Consumer advocacy groups including Public Knowledge and Fight for the Future also weighed in against the bill, which they say could “alter the free and open nature of the internet.”

“The law as drafted represents, at best, a fundamental mischaracterization (or, at worst, a planned alteration) of U.S. copyright law,” they said in a letter sent to lawmakers on Wednesday. “News outlets, even when banded together, lack any legal right to prohibit third parties from linking to their content. Linking is properly outside the ambit of copyright law, while brief excerpts or previews of news stories are long-established fair uses and do not require permission from the copyright holder.”

Klobuchar suggested in her remarks that tech companies revenue gains in recent years came at the expense of news organizations.

She noted that ad revenue for U.S. newspapers fell to less than $9 billion in 2020 from more than $37 billion in 2008, while revenue for Google and Facebook surged during those years.

“As one of my colleagues said during the presidential race, do the math,” Klobuchar said.

But Senator Mike Lee (R-Utah), who opposes the bill, cast at least some blame on news organizations themselves for the revenue declines.

“The bottom line here is that whatever the challenges that the news publishers are facing as a result of Big Tech's dominance over digital advertising, for some publishers, perhaps for many, they've got other problems,” he said.
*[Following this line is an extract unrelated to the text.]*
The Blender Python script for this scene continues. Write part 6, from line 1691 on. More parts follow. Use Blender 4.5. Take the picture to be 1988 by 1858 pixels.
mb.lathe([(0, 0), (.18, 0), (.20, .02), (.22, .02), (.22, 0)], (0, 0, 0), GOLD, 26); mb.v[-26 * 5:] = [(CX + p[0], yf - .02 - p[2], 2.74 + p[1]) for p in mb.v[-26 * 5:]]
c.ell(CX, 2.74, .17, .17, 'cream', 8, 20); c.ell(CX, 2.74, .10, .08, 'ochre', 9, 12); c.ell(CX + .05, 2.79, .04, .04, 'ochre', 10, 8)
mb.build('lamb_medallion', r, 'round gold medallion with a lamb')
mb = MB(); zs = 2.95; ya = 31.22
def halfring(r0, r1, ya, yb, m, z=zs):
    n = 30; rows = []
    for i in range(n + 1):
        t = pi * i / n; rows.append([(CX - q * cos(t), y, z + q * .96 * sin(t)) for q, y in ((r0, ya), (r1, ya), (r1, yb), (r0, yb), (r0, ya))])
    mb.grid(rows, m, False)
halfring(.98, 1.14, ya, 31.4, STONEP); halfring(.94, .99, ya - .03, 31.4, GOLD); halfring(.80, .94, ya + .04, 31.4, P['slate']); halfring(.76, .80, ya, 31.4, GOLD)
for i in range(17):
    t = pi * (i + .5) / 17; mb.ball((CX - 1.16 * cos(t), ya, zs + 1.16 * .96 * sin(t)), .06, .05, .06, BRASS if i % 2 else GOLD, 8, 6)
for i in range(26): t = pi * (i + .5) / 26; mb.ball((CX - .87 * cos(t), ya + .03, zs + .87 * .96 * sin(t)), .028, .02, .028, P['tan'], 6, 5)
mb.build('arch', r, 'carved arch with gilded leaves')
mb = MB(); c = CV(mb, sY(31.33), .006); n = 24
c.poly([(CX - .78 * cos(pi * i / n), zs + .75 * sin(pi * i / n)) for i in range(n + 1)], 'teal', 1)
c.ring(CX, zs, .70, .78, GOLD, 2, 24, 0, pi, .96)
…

He added that those problems may involve “inferior product quality,” as well as “ failure to take into account evolving technologies.”

Lee also expressed concerns that the proposed law would create a cartel, without necessarily helping local news organizations.

Klobuchar said at the hearing that the bill was still a work-in-progress, and might be revised to address concerns about its potential impact on small organizations.